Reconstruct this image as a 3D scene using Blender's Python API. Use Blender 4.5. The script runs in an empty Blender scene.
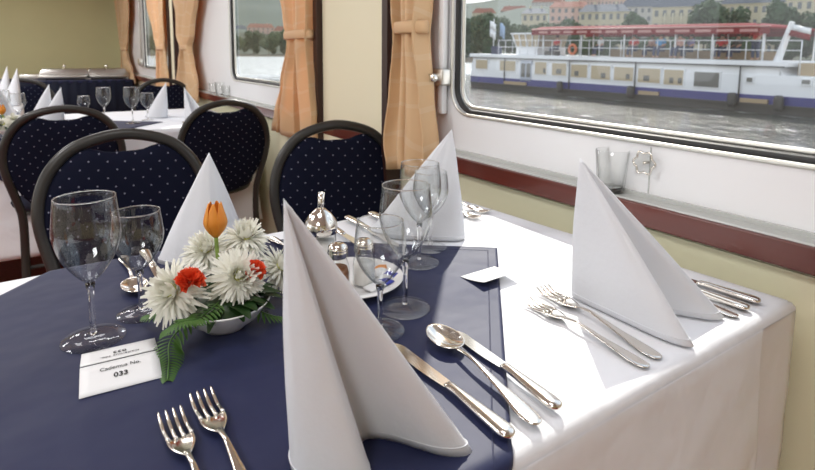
import bpy, bmesh, math, random
from mathutils import Vector, Matrix, noise, geometry
PI = math.pi
C = bpy.context.scene.collection
sc = bpy.context.scene
random.seed(7)
TZ = 0.75                                   # table top height
CAM = Vector((0, 0, TZ + 0.375))
PITCH, YAW, ROLL, FPX, CY0 = .1192, .5898, .0080, 542.4, 119.4      # the photograph is a crop: its optical axis lies above the middle
FW = Vector((math.sin(YAW)*math.cos(PITCH), math.cos(YAW)*math.cos(PITCH), -math.sin(PITCH)))
_r = Vector((math.cos(YAW), -math.sin(YAW), 0)); _u = _r.cross(FW)
RT = _r*math.cos(ROLL)+_u*math.sin(ROLL); UP = _u*math.cos(ROLL)-_r*math.sin(ROLL)
def ray(x, y): return FW*FPX + RT*(x-407.5) - UP*(y-CY0)
def onz(x, y, z=TZ):
    d = ray(x, y); return CAM + d*((z-CAM.z)/d.z)
def ony(x, y, Y):
    d = ray(x, y); return CAM + d*(Y/d.y)
def onx(x, y, X):
    d = ray(x, y); return CAM + d*(X/d.x)

# ------------------------------------------------------------------ materials
MATS = {}
def new_mat(name):
    m = bpy.data.materials.new(name); m.use_nodes = True
    nt = m.node_tree; nt.nodes.clear()
    out = nt.nodes.new('ShaderNodeOutputMaterial')
    return m, nt, out
def pbr(name, col, rough=.5, metal=0, noise_amt=0, noise_scale=8, bump=0, bump_scale=40, spec=.5, translucent=0, sheen=0, coat=0, col2=None, stretch=None):
    if name in MATS: return MATS[name]
    m, nt, out = new_mat(name); N = nt.nodes; L = nt.links
    b = N.new('ShaderNodeBsdfPrincipled')
    b.inputs['Base Color'].default_value = (*col, 1); b.inputs['Roughness'].default_value = rough
    b.inputs['Metallic'].default_value = metal; b.inputs['Specular IOR Level'].default_value = spec
    b.inputs['Sheen Weight'].default_value = sheen; b.inputs['Coat Weight'].default_value = coat
    tc = N.new('ShaderNodeTexCoord'); mp = N.new('ShaderNodeMapping')
    L.new(tc.outputs['Object'], mp.inputs['Vector'])
    if stretch: mp.inputs['Scale'].default_value = stretch
    if noise_amt:
        n = N.new('ShaderNodeTexNoise'); n.inputs['Scale'].default_value = noise_scale; n.inputs['Detail'].default_value = 5
        L.new(mp.outputs[0], n.inputs['Vector'])
        r = N.new('ShaderNodeMixRGB')
        c2 = col2 or tuple(max(0, c*(1-noise_amt)) for c in col)
        r.inputs['Color1'].default_value = (*col, 1); r.inputs['Color2'].default_value = (*c2, 1)
        L.new(n.outputs['Fac'], r.inputs['Fac']); L.new(r.outputs[0], b.inputs['Base Color'])
    if bump:
        n = N.new('ShaderNodeTexNoise'); n.inputs['Scale'].default_value = bump_scale; n.inputs['Detail'].default_value = 3
        L.new(mp.outputs[0], n.inputs['Vector'])
        bp = N.new('ShaderNodeBump'); bp.inputs['Strength'].default_value = bump; bp.inputs['Distance'].default_value = .02
        L.new(n.outputs['Fac'], bp.inputs['Height']); L.new(bp.outputs[0], b.inputs['Normal'])
    if translucent:
        t = N.new('ShaderNodeBsdfTranslucent'); t.inputs['Color'].default_value = (*col, 1)
        mx = N.new('ShaderNodeMixShader'); mx.inputs['Fac'].default_value = translucent
        L.new(b.outputs[0], mx.inputs[1]); L.new(t.outputs[0], mx.inputs[2]); L.new(mx.outputs[0], out.inputs[0])
    else: L.new(b.outputs[0], out.inputs[0])
    MATS[name] = m; return m
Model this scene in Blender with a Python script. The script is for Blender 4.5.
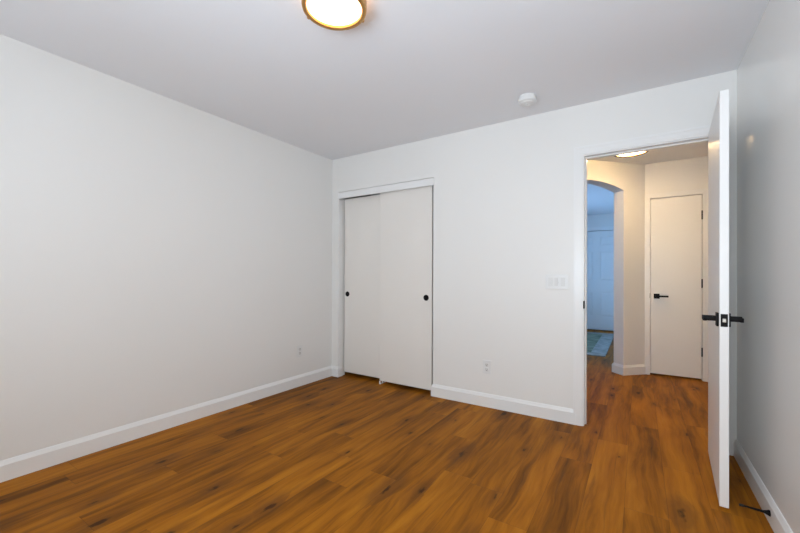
import bpy, bmesh, math, random
from mathutils import Vector, Matrix
PI = math.pi
R = math.radians
scene = bpy.context.scene
for o in list(bpy.data.objects):
    bpy.data.objects.remove(o)
C = scene.collection

# ------------------------------------------------------------------ camera
cam_d = bpy.data.cameras.new('camera')
cam = bpy.data.objects.new('camera', cam_d)
C.objects.link(cam)
cam_d.sensor_fit = 'HORIZONTAL'
cam_d.sensor_width = 36.0
cam_d.lens = 371.47 / 800 * 36.0
cam_d.shift_y = 8.35 / 800
cam_d.clip_start = 0.02
CAM_H, YAW, ROLL, PITCH = 1.1282, 0.57276, 0.0034, 0.0035
cam.matrix_world = (Matrix.Translation((0, 0, CAM_H)) @ Matrix.Rotation(YAW, 4, 'Z')
                    @ Matrix.Rotation(PI / 2 + PITCH, 4, 'X') @ Matrix.Rotation(ROLL, 4, 'Z'))
scene.camera = cam

# ------------------------------------------------------------------ world, daylight, added fill, exposure
w = bpy.data.worlds.new('sky')
scene.world = w
w.use_nodes = True
wn = w.node_tree.nodes
wn['Background'].inputs[0].default_value = (0.60, 0.78, 1.0, 1)
wn['Background'].inputs[1].default_value = 0.4
scene.view_settings.view_transform = 'Standard'
scene.view_settings.look = 'None'
scene.view_settings.gamma = 1.0
scene.view_settings.use_curve_mapping = False
scene.view_settings.exposure = 0.0


def area(name, loc, rot, sx, sy, power, color):
    d = bpy.data.lights.new(name, 'AREA')
    d.shape = 'RECTANGLE'
    d.size, d.size_y = sx, sy
    d.energy = power
    d.color = color
    o = bpy.data.objects.new(name, d)
    C.objects.link(o)
    o.location = loc
    o.rotation_euler = rot
    return o


# daylight coming in through the two windows (bedroom window behind the camera, entry window), plus an added ceiling fill
area('daylight_sky', (-0.45, -0.79, 1.42), (R(90), 0, 0), 1.4, 1.5, 24.5, (1.0, 0.94, 0.76))
area('upward_ceiling_fill', (-0.45, -0.79, 1.2), (R(140), 0, 0), 1.4, 1.0, 68.0, (0.64, 0.80, 1.0))  # added cool fill, tilted up at the window to brighten the ceiling
area('daylight_entry', (-2.98, 6.9, 1.45), (R(90), 0, R(-90)), 1.9, 1.5, 132, (0.29, 0.57, 1.0))
LAMP_STRENGTH = 4.5
LAMP_COLOR = (1.0, 0.58, 0.30)
HALL_STRENGTH = 66.0
HALL_COLOR = (1.0, 0.685, 0.335)

# ------------------------------------------------------------------ dimensions
XL, XR, YB, YF, H = -2.927, 0.515, 3.118, -0.80, 2.44
WT = 0.115                      # partition thickness
YH = YB + WT                    # hall face of the partition
CLX0, CLX1, CLZ = -2.832, -1.637, 2.064    # closet opening
DX0, DX1, DZ = -0.352, 0.405, 2.043        # clear bedroom door opening
HALL_Y = 5.18
CORN = Vector((0.052, HALL_Y, 0))           # corner of hall end wall and the arched diagonal wall
AD = Vector((-1, -1, 0)).normalized()      # along diagonal wall from the corner
AN = Vector((-1, 1, 0)).normalized()       # into the diagonal wall (away from hall)
ENT_Y = 8.82


# ------------------------------------------------------------------ materials
def new_mat(name):
    m = bpy.data.materials.new(name)
    m.use_nodes = True
    return m, m.node_tree.nodes, m.node_tree.links, m.node_tree.nodes['Principled BSDF']


def plain(name, color, rough=0.5, metal=0.0, spec=0.5, noise=0.0, nscale=30, bump=0.0, bscale=200, vary=0.0):
    m, n, l, b = new_mat(name)
    b.inputs['Base Color'].default_value = (*color, 1)
    b.inputs['Roughness'].default_value = rough
    b.inputs['Metallic'].default_value = metal
    b.inputs['Specular IOR Level'].default_value = spec
    tc = n.new('ShaderNodeTexCoord')
    if noise:
        t = n.new('ShaderNodeTexNoise')
        t.inputs['Scale'].default_value = nscale
        t.inputs['Detail'].default_value = 3
        l.new(tc.outputs['Object'], t.inputs['Vector'])
        mx = n.new('ShaderNodeMix')
        mx.data_type = 'RGBA'
        l.new(t.outputs['Fac'], mx.inputs['Factor'])
        mx.inputs[6].default_value = (*[c * (1 - noise) for c in color], 1)
        mx.inputs[7].default_value = (*[min(1, c * (1 + noise)) for c in color], 1)
        l.new(mx.outputs[2], b.inputs['Base Color'])
    if bump:
        t = n.new('ShaderNodeTexNoise')
        t.inputs['Scale'].default_value = bscale
        t.inputs['Detail'].default_value = 2
        l.new(tc.outputs['Object'], t.inputs['Vector'])
        bp = n.new('ShaderNodeBump')
        bp.inputs['Strength'].default_value = bump
        bp.inputs['Distance'].default_value = 0.002
        l.new(t.outputs['Fac'], bp.inputs['Height'])
        l.new(bp.outputs['Normal'], b.inputs['Normal'])
    return m


M = {}
M['wall'] = plain('wall_paint', (0.84, 0.828, 0.805), 0.42, noise=0.01, nscale=2, bump=0.12, bscale=160)
M['wall_satin'] = plain('satin_wall_paint', (0.85, 0.845, 0.825), 0.24, spec=0.75, noise=0.01, nscale=2)
M['ceiling'] = plain('ceiling_paint', (0.87, 0.88, 0.905), 0.75, noise=0.01, nscale=2, bump=0.2, bscale=120)
M['trim'] = plain('trim_enamel', (0.86, 0.855, 0.845), 0.30, noise=0.008, nscale=6)
M['door'] = plain('door_paint', (0.85, 0.84, 0.825), 0.34, noise=0.008, nscale=4)
M['closet'] = plain('closet_door_paint', (0.835, 0.80, 0.755), 0.36, noise=0.008, nscale=4)
M['black'] = plain('matte_black_metal', (0.007, 0.006, 0.0065), 0.5, spec=0.12, noise=0.2, nscale=60)
M['rubber'] = plain('black_rubber', (0.015, 0.015, 0.015), 0.7, noise=0.2, nscale=60)
M['steel'] = plain('satin_steel', (0.40, 0.37, 0.33), 0.35, metal=1.0, noise=0.06, nscale=80)
M['plastic'] = plain('white_plastic', (0.80, 0.80, 0.79), 0.32, noise=0.01, nscale=20)
M['ivory'] = plain('white_plastic_insert', (0.735, 0.73, 0.715), 0.35, noise=0.01, nscale=20)
M['slot'] = plain('dark_slot', (0.10, 0.09, 0.085), 0.6, noise=0.1, nscale=50)
M['brass'] = plain('brushed_brass', (0.62, 0.36, 0.13), 0.34, metal=1.0, noise=0.08, nscale=40)
M['bronze'] = plain('aged_bronze', (0.16, 0.10, 0.055), 0.4, metal=1.0, noise=0.1, nscale=40)
M['outdoor'] = plain('exterior_ground', (0.35, 0.33, 0.28), 0.9, noise=0.2, nscale=3)


def emit_mat(name, color, strength):
    m, n, l, b = new_mat(name)
    b.inputs['Base Color'].default_value = (0.9, 0.9, 0.88, 1)
    b.inputs['Roughness'].default_value = 0.4
    lw = n.new('ShaderNodeTexNoise')
    lw.inputs['Scale'].default_value = 12
    rp = n.new('ShaderNodeMapRange')
    rp.inputs['To Min'].default_value = strength * 0.96
    rp.inputs['To Max'].default_value = strength * 1.04
    l.new(lw.outputs['Fac'], rp.inputs['Value'])
    b.inputs['Emission Color'].default_value = (*color, 1)
    l.new(rp.outputs['Result'], b.inputs['Emission Strength'])
    return m


M['lamp'] = emit_mat('lit_frosted_glass', LAMP_COLOR, LAMP_STRENGTH)
M['hall_lamp'] = emit_mat('lit_warm_frosted_glass', HALL_COLOR, HALL_STRENGTH)


def glass_mat():
    m, n, l, b = new_mat('window_glass')
    n.remove(b)
    tr = n.new('ShaderNodeBsdfTransparent')
    gl = n.new('ShaderNodeBsdfGlossy')
    gl.inputs['Roughness'].default_value = 0.02
    fr = n.new('ShaderNodeFresnel')
    mx = n.new('ShaderNodeMixShader')
    l.new(fr.outputs[0], mx.inputs[0])
    l.new(tr.outputs[0], mx.inputs[1])
    l.new(gl.outputs[0], mx.inputs[2])
    l.new(mx.outputs[0], n['Material Output'].inputs[0])
    return m


M['glass'] = glass_mat()


def wood_floor():
    m, n, l, b = new_mat('knotty_oak_planks')
    tc = n.new('ShaderNodeTexCoord')
    sp = n.new('ShaderNodeSeparateXYZ')
    l.new(tc.outputs['Object'], sp.inputs[0])

    def mth(op, a, bb=None, c=None, clamp=False):
        k = n.new('ShaderNodeMath')
        k.operation = op
        k.use_clamp = clamp
        for i, v in enumerate((a, bb, c)):
            if v is None:
                continue
            if isinstance(v, (int, float)):
                k.inputs[i].default_value = v
            else:
                l.new(v, k.inputs[i])
        return k.outputs[0]

    def comb(x, y, z):
        k = n.new('ShaderNodeCombineXYZ')
        for i, v in enumerate((x, y, z)):
            if isinstance(v, (int, float)):
                k.inputs[i].default_value = v
            else:
                l.new(v, k.inputs[i])
        return k.outputs[0]

    def noise(vec, scale, detail=4, rough=0.55, dist=0.0):
        k = n.new('ShaderNodeTexNoise')
        k.inputs['Scale'].default_value = scale
        k.inputs['Detail'].default_value = detail
        k.inputs['Roughness'].default_value = rough
        k.inputs['Distortion'].default_value = dist
        l.new(vec, k.inputs['Vector'])
        return k.outputs['Fac']

    def ramp(fac, stops):
        k = n.new('ShaderNodeValToRGB')
        e = k.color_ramp.elements
        while len(e) < len(stops):
            e.new(0.5)
        for i, (p, col) in enumerate(stops):
            e[i].position = p
            e[i].color = (*col, 1)
        l.new(fac, k.inputs[0])
        return k.outputs[0]

    def mapr(v, a, bb, c=0.0, d=1.0):
        k = n.new('ShaderNodeMapRange')
        k.inputs['From Min'].default_value = a
        k.inputs['From Max'].default_value = bb
        k.inputs['To Min'].default_value = c
        k.inputs['To Max'].default_value = d
        l.new(v, k.inputs['Value'])
        return k.outputs['Result']

    def mix(fac, a, bb, mode='MIX'):
        k = n.new('ShaderNodeMix')
        k.data_type = 'RGBA'
        k.blend_type = mode
        if isinstance(fac, (int, float)):
            k.inputs['Factor'].default_value = fac
        else:
            l.new(fac, k.inputs['Factor'])
        for i, v in ((6, a), (7, bb)):
            if isinstance(v, tuple):
                k.inputs[i].default_value = (*v, 1)
            else:
                l.new(v, k.inputs[i])
        return k.outputs[2]

    X, Y = sp.outputs['X'], sp.outputs['Y']
    PWD, PLN = 0.178, 1.22
    u = mth('DIVIDE', mth('ADD', X, 10.03), PWD)
    row = mth('FLOOR', u)
    fu = mth('FRACT', u)
    wn1 = n.new('ShaderNodeTexWhiteNoise')
    wn1.noise_dimensions = '1D'
    l.new(row, wn1.inputs['W'])
    v = mth('DIVIDE', mth('MULTIPLY_ADD', wn1.outputs['Value'], PLN, mth('ADD', Y, 10.0)), PLN)
    idx = mth('FLOOR', v)
    fv = mth('FRACT', v)
    wn2 = n.new('ShaderNodeTexWhiteNoise')
    wn2.noise_dimensions = '2D'
    l.new(comb(row, idx, 0), wn2.inputs['Vector'])
    rnd = wn2.outputs['Value']
    rz = mth('MULTIPLY', rnd, 37.0)
    # broad cloudy figure, elongated along the plank
    warp = noise(comb(mth('MULTIPLY', X, 3.0), mth('MULTIPLY', Y, 1.4), rz), 1.0, 3)
    xw = mth('MULTIPLY_ADD', mth('SUBTRACT', warp, 0.5), 0.10, X)
    broad = noise(comb(mth('MULTIPLY', xw, 9.0), mth('MULTIPLY', Y, 0.9), rz), 1.0, 5, 0.6, 0.4)
    med = noise(comb(mth('MULTIPLY', xw, 34.0), mth('MULTIPLY', Y, 1.7), rz), 1.0, 4, 0.6)
    fine = noise(comb(mth('MULTIPLY', xw, 190.0), mth('MULTIPLY', Y, 6.0), rz), 1.0, 3, 0.6)
    tone = mth('ADD', mth('ADD', mth('MULTIPLY_ADD', broad, 0.86, -0.155), mth('MULTIPLY', med, 0.36)),
               mth('MULTIPLY', mth('SUBTRACT', rnd, 0.5), 0.11))
    tone = mth('ADD', tone, mth('MULTIPLY', mth('SUBTRACT', fine, 0.5), 0.10))
    col = ramp(tone, [(0.24, (0.120, 0.040, 0.0050)), (0.37, (0.235, 0.082, 0.0070)),
                      (0.48, (0.350, 0.122, 0.0085)), (0.62, (0.450, 0.168, 0.0120)), (0.78, (0.525, 0.222, 0.0250))])
    # knots with dark elongated smudges
    kv = comb(mth('MULTIPLY', mth('MULTIPLY_ADD', mth('SUBTRACT', med, 0.5), 0.045, X), 5.4), mth('MULTIPLY', Y, 1.9), mth('MULTIPLY', rnd, 3.0))
    vo = n.new('ShaderNodeTexVoronoi')
    vo.voronoi_dimensions = '2D'
    vo.inputs['Scale'].default_value = 1.0
    l.new(kv, vo.inputs['Vector'])
    vs = n.new('ShaderNodeSeparateColor')
    l.new(vo.outputs['Color'], vs.inputs[0])
    has = mapr(vs.outputs[0], 0.42, 0.95)
    rad = mth('MULTIPLY_ADD', has, 0.15, 0.0)
    dist = mth('ADD', vo.outputs['Distance'], mth('MULTIPLY', mth('SUBTRACT', noise(comb(mth('MULTIPLY', X, 30), mth('MULTIPLY', Y, 14), rz), 1.0, 3), 0.5), 0.22))
    core = mth('MULTIPLY', mapr(mth('SUBTRACT', dist, mth('MULTIPLY', rad, 0.45)), 0.035, -0.02), mth('GREATER_THAN', has, 0.02))
    halo = mth('MULTIPLY', mapr(mth('SUBTRACT', dist, mth('MULTIPLY', rad, 2.2)), 0.16, -0.10), mth('GREATER_THAN', has, 0.02))
    col = mix(mth('MULTIPLY', halo, 0.55), col, (0.115, 0.043, 0.012))
    col = mix(mth('MULTIPLY', core, 0.80), col, (0.030, 0.013, 0.006))
    # dark mineral streaks
    st = noise(comb(mth('MULTIPLY', xw, 24.0), mth('MULTIPLY', Y, 0.75), mth('ADD', rz, 9.0)), 1.0, 4, 0.65, 0.3)
    col = mix(mapr(st, 0.56, 0.76, 0.0, 0.62), col, (0.095, 0.040, 0.014))
    # seams
    eu = mth('MULTIPLY', mth('MINIMUM', fu, mth('SUBTRACT', 1.0, fu)), PWD)
    ev = mth('MULTIPLY', mth('MINIMUM', fv, mth('SUBTRACT', 1.0, fv)), PLN)
    seam = mapr(mth('MINIMUM', eu, ev), 0.0018, 0.0006)
    col = mix(mth('MULTIPLY', seam, 0.40), col, (0.05, 0.022, 0.008))
    l.new(col, b.inputs['Base Color'])
    l.new(mapr(fine, 0.2, 0.8, 0.40, 0.52), b.inputs['Roughness'])
    b.inputs['Specular IOR Level'].default_value = 0.06
    hgt = mth('SUBTRACT', mth('MULTIPLY', fine, 0.15), seam)
    bp = n.new('ShaderNodeBump')
    bp.inputs['Strength'].default_value = 0.25
    bp.inputs['Distance'].default_value = 0.0015
    l.new(hgt, bp.inputs['Height'])
    l.new(bp.outputs['Normal'], b.inputs['Normal'])
    return m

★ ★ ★

**TASK TO COMPLETE**
Reproduce only the lines running from the beginning of the entries above to the line holding "d = ray(x, y); return CAM + d*(X/d.x)", inclusive. Pictures stay out of the copy.

**EXERCISE RESULT**
Reconstruct this image as a 3D scene using Blender's Python API. Use Blender 4.5. The script runs in an empty Blender scene.
import bpy, bmesh, math, random
from mathutils import Vector, Matrix, noise, geometry
PI = math.pi
C = bpy.context.scene.collection
sc = bpy.context.scene
random.seed(7)
TZ = 0.75                                   # table top height
CAM = Vector((0, 0, TZ + 0.375))
PITCH, YAW, ROLL, FPX, CY0 = .1192, .5898, .0080, 542.4, 119.4      # the photograph is a crop: its optical axis lies above the middle
FW = Vector((math.sin(YAW)*math.cos(PITCH), math.cos(YAW)*math.cos(PITCH), -math.sin(PITCH)))
_r = Vector((math.cos(YAW), -math.sin(YAW), 0)); _u = _r.cross(FW)
RT = _r*math.cos(ROLL)+_u*math.sin(ROLL); UP = _u*math.cos(ROLL)-_r*math.sin(ROLL)
def ray(x, y): return FW*FPX + RT*(x-407.5) - UP*(y-CY0)
def onz(x, y, z=TZ):
    d = ray(x, y); return CAM + d*((z-CAM.z)/d.z)
def ony(x, y, Y):
    d = ray(x, y); return CAM + d*(Y/d.y)
def onx(x, y, X):
    d = ray(x, y); return CAM + d*(X/d.x)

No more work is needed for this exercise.